** begin **

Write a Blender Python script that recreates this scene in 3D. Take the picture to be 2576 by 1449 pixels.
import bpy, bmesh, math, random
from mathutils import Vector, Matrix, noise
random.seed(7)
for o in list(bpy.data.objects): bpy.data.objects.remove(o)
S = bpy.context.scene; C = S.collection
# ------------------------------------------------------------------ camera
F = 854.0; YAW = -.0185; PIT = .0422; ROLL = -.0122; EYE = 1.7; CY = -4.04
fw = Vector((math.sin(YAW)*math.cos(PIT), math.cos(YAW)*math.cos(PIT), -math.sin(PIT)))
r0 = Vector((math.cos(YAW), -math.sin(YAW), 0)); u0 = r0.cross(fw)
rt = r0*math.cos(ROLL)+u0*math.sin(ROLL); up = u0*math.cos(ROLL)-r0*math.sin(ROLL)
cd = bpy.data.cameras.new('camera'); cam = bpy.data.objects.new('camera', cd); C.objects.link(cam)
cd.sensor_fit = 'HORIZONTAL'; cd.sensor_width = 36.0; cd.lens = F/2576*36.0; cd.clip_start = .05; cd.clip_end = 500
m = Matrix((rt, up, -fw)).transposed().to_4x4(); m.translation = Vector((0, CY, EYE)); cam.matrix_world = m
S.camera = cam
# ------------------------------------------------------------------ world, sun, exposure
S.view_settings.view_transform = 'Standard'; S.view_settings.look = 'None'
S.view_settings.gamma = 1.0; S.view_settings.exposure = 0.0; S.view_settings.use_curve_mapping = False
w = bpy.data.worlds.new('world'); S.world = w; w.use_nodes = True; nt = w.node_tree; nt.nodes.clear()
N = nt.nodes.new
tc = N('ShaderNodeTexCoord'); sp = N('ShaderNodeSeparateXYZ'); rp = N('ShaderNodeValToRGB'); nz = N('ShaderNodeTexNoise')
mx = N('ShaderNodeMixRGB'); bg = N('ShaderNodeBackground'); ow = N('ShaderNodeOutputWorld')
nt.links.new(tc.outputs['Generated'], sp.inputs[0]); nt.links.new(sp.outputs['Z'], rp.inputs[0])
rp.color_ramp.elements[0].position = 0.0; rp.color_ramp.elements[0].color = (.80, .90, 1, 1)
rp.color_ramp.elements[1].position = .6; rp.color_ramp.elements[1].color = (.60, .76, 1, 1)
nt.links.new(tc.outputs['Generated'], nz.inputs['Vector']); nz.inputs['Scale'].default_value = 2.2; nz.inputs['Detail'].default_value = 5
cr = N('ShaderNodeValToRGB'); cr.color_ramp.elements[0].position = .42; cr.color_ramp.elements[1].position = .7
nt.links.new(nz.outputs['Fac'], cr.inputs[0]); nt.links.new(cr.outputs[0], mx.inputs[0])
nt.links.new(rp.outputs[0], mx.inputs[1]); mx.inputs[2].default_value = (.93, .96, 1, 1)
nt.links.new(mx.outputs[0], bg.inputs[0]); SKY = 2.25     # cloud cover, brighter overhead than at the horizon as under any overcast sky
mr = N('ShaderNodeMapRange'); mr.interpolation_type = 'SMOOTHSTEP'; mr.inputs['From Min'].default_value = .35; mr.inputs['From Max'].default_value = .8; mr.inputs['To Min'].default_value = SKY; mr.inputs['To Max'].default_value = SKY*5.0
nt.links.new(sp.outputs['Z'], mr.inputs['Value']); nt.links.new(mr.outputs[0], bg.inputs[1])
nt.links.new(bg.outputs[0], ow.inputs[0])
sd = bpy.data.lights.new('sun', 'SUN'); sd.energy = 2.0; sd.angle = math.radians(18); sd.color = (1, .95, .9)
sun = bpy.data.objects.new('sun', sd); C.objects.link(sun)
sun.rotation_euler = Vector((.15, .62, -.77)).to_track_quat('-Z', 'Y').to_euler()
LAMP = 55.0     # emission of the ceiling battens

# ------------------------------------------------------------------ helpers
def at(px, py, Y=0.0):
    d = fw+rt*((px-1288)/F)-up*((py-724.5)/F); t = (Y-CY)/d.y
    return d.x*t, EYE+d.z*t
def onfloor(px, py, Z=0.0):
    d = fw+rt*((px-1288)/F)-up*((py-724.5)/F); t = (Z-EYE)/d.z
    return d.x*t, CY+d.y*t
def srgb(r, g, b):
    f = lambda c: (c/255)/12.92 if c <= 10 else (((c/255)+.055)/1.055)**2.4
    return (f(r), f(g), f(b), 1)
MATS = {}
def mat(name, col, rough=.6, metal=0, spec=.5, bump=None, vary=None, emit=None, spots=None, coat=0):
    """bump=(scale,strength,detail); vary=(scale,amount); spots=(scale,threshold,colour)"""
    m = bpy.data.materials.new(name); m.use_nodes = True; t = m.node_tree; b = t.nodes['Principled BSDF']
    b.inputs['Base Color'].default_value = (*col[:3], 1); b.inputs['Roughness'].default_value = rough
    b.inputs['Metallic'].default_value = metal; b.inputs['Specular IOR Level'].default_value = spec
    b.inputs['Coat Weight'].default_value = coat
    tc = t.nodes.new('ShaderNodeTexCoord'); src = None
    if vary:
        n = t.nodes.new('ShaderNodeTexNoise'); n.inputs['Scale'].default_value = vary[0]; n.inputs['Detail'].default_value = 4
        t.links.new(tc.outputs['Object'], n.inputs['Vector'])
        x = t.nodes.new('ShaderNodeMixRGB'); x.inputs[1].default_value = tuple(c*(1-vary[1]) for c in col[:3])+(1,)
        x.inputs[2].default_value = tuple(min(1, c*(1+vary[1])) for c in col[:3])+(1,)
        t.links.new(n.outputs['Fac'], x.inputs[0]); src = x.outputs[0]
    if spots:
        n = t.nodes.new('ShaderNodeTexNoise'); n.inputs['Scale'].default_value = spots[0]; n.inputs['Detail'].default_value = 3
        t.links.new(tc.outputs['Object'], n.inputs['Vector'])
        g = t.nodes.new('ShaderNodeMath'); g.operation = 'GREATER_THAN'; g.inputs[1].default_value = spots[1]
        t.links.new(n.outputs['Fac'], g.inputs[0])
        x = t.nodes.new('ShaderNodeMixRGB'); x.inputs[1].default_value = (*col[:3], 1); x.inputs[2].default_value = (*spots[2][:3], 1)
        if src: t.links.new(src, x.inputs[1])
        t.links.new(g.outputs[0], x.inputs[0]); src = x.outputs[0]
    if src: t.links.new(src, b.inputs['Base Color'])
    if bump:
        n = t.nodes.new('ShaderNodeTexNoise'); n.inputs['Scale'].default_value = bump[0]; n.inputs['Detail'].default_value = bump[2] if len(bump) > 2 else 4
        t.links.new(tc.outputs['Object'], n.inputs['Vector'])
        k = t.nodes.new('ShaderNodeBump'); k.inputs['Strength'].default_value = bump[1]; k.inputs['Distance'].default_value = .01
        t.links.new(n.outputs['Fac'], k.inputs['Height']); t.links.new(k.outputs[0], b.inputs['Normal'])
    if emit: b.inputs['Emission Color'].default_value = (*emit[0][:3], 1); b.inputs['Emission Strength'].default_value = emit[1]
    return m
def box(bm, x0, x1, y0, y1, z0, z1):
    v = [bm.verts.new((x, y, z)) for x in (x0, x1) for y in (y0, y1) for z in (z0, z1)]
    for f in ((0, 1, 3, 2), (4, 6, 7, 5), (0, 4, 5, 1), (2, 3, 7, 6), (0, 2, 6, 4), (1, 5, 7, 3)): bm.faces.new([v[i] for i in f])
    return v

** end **

**TASK DIRECTIONS**
Indicate how many lines of the material contain the string "scene", giving the number and nothing more.

**WRITTEN ANSWER**
2